▶ _Written instruction_:
What is to be transcribed is the run of lines opening with the one that has "Continue the Blender" and closing with the one that has "float(bz(440)), .155, .15, .22)]", and only that run, exactly.

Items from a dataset

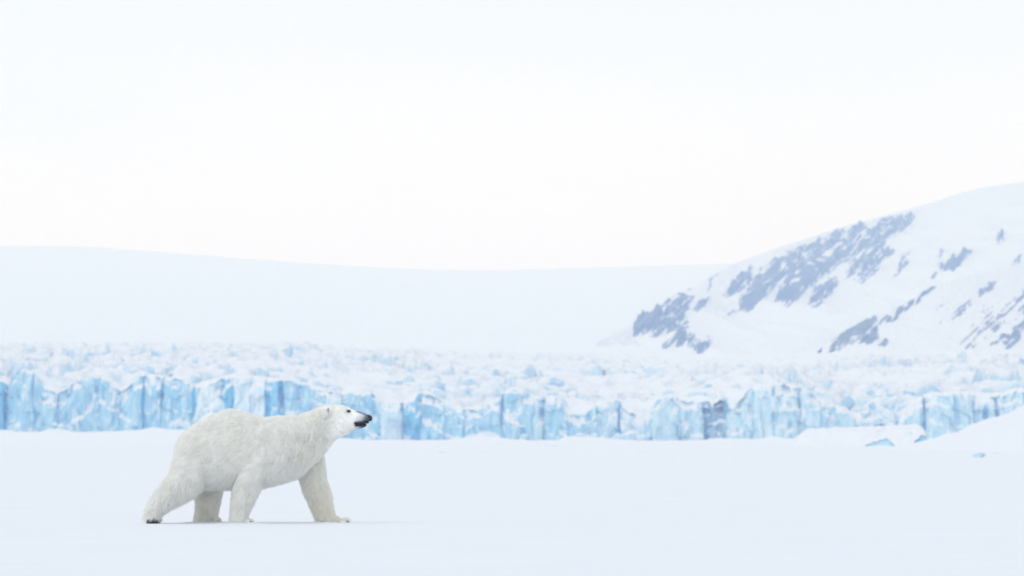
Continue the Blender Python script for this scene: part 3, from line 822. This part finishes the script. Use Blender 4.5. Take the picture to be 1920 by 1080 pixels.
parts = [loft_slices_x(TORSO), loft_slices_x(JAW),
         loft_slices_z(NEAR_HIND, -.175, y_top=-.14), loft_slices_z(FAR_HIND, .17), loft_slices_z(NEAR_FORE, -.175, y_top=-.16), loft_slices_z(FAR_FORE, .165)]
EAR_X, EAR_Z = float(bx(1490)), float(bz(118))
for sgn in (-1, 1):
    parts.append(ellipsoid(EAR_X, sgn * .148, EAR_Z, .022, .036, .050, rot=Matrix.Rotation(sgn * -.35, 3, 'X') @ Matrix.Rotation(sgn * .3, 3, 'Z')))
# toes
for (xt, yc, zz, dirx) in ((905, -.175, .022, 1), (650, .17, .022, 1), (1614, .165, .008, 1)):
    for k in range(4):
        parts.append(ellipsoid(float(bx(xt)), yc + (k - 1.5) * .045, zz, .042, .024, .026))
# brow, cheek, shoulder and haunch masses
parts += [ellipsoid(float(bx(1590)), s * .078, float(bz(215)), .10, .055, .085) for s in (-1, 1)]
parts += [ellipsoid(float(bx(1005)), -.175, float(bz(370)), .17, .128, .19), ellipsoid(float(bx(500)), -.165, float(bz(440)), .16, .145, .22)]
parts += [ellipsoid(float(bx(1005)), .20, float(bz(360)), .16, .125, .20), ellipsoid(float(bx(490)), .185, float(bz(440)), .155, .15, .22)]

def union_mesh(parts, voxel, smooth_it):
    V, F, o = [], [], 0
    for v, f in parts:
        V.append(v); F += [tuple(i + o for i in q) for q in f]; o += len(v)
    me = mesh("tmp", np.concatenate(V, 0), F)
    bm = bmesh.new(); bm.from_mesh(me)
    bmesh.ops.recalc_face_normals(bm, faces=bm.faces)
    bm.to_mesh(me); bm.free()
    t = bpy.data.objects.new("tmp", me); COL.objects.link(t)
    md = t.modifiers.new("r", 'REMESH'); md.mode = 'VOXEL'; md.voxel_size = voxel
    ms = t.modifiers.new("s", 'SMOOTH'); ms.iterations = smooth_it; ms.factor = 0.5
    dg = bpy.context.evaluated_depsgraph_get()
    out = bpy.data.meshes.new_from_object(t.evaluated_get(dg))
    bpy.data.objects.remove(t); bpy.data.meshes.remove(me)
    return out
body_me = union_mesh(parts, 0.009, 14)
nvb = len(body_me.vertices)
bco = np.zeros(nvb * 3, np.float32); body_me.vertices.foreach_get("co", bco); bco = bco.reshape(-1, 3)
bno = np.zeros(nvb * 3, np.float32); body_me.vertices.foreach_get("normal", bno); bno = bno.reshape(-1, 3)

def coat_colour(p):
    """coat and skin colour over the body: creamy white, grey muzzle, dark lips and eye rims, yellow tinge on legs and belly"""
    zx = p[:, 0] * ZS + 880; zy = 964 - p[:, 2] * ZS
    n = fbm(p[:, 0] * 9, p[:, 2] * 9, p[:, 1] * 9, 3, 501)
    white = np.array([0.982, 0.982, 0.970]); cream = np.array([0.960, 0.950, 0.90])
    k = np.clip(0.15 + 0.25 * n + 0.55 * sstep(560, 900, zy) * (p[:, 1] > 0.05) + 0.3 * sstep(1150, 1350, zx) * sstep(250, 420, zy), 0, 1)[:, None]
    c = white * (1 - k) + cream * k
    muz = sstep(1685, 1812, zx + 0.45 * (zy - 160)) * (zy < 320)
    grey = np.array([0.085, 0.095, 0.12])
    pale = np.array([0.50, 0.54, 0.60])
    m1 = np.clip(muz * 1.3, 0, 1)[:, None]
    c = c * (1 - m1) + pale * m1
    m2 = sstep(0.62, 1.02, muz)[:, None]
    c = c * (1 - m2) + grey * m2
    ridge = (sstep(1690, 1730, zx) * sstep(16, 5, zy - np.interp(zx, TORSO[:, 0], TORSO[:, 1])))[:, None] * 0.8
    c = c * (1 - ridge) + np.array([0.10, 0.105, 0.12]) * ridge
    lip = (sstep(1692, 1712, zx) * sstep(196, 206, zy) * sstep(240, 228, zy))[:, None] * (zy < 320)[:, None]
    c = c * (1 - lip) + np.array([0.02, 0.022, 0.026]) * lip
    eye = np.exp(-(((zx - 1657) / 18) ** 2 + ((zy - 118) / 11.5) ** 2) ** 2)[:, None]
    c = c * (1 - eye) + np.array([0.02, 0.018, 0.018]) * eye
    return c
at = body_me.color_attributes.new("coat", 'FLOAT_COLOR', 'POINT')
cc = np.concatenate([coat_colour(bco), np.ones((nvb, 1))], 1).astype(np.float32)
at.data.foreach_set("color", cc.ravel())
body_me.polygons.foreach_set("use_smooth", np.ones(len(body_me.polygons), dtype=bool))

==

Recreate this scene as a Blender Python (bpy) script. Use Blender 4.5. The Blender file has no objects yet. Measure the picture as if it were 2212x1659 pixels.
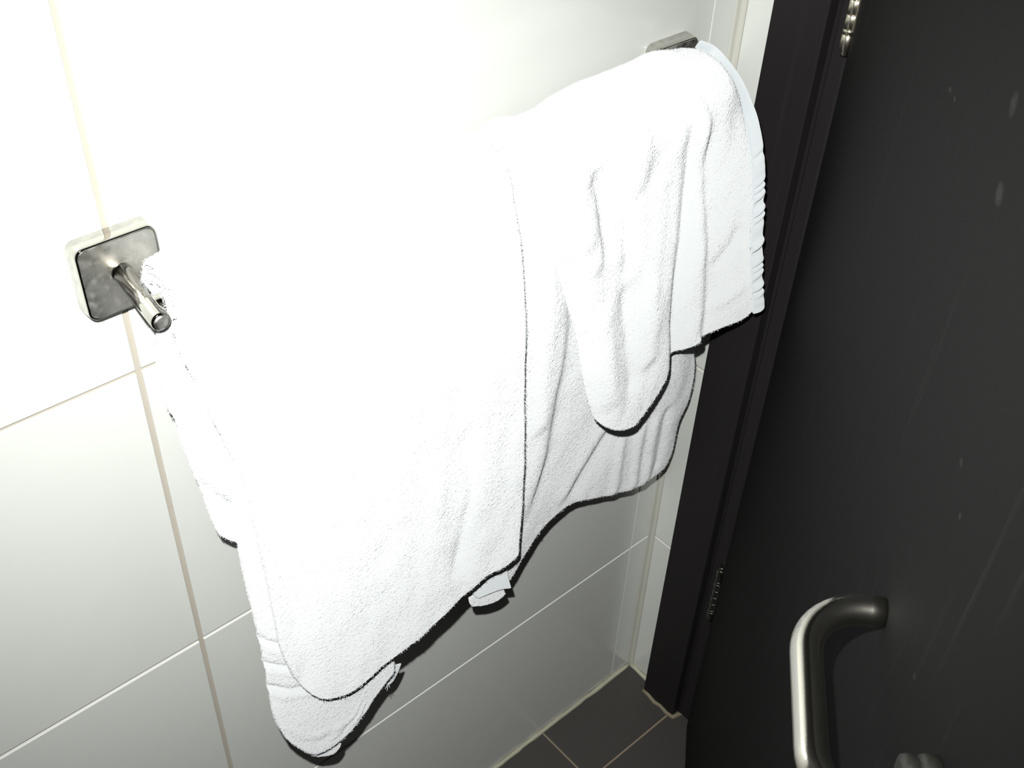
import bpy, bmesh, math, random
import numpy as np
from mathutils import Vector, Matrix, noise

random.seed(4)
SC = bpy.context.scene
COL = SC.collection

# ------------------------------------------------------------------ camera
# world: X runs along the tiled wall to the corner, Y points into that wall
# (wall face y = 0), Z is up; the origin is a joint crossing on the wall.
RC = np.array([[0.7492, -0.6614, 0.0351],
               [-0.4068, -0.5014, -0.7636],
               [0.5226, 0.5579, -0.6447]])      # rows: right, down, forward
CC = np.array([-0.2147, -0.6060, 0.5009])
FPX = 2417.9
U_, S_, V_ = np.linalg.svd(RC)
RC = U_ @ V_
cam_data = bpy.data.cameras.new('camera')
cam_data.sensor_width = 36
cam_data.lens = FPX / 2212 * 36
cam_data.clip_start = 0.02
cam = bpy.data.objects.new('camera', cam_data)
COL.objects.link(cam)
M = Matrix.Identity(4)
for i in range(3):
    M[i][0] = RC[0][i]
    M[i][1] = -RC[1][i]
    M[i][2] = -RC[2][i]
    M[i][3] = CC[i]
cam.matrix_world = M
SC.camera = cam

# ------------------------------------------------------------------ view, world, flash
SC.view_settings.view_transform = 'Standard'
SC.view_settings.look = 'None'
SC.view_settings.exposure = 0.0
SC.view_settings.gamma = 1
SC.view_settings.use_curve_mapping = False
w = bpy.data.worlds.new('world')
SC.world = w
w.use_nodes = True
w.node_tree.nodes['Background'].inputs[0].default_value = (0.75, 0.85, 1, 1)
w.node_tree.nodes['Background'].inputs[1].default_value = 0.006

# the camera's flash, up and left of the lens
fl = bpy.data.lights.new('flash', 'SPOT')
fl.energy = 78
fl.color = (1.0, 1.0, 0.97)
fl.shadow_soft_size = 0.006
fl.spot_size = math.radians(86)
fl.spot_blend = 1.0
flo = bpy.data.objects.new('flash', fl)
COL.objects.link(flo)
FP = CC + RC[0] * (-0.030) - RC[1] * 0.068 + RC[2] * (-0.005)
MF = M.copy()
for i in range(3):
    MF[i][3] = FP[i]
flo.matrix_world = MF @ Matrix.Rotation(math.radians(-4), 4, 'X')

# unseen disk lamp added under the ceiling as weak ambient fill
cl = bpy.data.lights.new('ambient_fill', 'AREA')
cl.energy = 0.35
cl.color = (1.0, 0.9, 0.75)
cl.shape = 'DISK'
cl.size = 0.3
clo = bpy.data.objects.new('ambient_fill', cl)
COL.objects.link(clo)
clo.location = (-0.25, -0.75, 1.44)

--

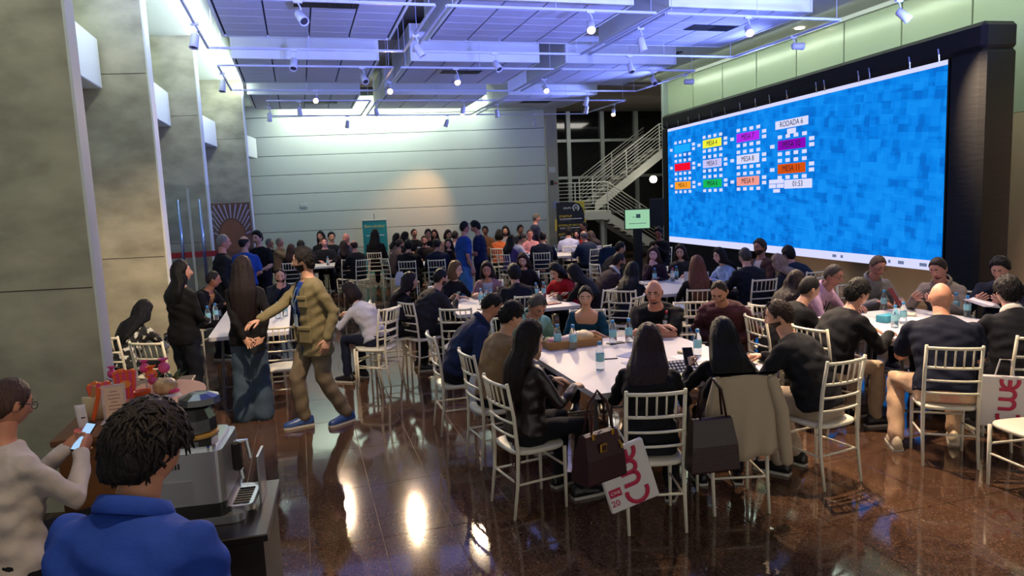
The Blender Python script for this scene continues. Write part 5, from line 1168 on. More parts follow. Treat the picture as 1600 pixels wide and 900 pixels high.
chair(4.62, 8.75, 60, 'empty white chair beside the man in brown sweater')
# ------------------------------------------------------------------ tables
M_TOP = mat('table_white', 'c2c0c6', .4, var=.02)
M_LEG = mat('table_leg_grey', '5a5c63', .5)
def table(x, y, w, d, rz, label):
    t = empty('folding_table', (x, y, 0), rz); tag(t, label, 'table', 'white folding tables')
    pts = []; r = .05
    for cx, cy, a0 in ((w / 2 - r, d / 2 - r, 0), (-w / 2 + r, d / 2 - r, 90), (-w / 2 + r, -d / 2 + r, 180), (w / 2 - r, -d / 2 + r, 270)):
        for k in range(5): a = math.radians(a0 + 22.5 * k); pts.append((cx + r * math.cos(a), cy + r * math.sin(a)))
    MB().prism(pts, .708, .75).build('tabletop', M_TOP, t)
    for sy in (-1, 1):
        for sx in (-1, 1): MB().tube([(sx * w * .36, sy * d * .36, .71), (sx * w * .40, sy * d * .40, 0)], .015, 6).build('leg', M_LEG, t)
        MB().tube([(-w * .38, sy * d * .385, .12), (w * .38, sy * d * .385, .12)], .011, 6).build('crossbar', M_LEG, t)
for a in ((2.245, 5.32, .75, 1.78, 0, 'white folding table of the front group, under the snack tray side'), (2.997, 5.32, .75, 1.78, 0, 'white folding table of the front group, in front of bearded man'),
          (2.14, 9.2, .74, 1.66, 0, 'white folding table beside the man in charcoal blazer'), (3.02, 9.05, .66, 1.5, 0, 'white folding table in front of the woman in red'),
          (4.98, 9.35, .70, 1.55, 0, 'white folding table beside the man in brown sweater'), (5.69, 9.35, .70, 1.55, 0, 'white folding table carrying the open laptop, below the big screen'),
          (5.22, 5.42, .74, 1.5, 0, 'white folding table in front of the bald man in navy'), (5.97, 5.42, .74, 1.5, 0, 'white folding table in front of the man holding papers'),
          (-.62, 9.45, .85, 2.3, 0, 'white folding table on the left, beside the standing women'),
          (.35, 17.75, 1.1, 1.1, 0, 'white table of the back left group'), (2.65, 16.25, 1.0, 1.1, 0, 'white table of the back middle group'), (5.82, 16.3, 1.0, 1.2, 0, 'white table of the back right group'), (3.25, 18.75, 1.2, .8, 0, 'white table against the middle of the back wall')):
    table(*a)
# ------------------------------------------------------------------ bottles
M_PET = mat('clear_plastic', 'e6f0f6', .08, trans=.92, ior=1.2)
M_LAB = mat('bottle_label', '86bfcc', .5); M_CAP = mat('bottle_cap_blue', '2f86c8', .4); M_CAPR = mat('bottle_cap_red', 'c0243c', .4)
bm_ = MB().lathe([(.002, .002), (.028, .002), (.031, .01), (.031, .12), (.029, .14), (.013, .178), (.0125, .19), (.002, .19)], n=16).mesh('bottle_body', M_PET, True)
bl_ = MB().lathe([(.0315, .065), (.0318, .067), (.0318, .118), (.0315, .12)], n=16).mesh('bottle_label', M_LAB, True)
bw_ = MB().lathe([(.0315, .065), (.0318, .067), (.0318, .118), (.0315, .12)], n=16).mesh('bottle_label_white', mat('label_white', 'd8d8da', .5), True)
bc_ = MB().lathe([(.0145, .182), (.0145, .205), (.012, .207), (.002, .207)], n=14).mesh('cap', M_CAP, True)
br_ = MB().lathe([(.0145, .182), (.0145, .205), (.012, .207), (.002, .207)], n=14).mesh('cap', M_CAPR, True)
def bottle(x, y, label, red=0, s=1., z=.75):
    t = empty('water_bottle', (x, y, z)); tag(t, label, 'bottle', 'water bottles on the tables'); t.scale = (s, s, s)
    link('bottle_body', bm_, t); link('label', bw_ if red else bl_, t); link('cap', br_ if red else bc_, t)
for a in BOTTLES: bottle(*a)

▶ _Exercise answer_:
Continue the Blender Python script for this scene: part 3, from line 822. This part finishes the script. Use Blender 4.5. Take the picture to be 1920 by 1080 pixels.
parts = [loft_slices_x(TORSO), loft_slices_x(JAW),
         loft_slices_z(NEAR_HIND, -.175, y_top=-.14), loft_slices_z(FAR_HIND, .17), loft_slices_z(NEAR_FORE, -.175, y_top=-.16), loft_slices_z(FAR_FORE, .165)]
EAR_X, EAR_Z = float(bx(1490)), float(bz(118))
for sgn in (-1, 1):
    parts.append(ellipsoid(EAR_X, sgn * .148, EAR_Z, .022, .036, .050, rot=Matrix.Rotation(sgn * -.35, 3, 'X') @ Matrix.Rotation(sgn * .3, 3, 'Z')))
# toes
for (xt, yc, zz, dirx) in ((905, -.175, .022, 1), (650, .17, .022, 1), (1614, .165, .008, 1)):
    for k in range(4):
        parts.append(ellipsoid(float(bx(xt)), yc + (k - 1.5) * .045, zz, .042, .024, .026))
# brow, cheek, shoulder and haunch masses
parts += [ellipsoid(float(bx(1590)), s * .078, float(bz(215)), .10, .055, .085) for s in (-1, 1)]
parts += [ellipsoid(float(bx(1005)), -.175, float(bz(370)), .17, .128, .19), ellipsoid(float(bx(500)), -.165, float(bz(440)), .16, .145, .22)]
parts += [ellipsoid(float(bx(1005)), .20, float(bz(360)), .16, .125, .20), ellipsoid(float(bx(490)), .185, float(bz(440)), .155, .15, .22)]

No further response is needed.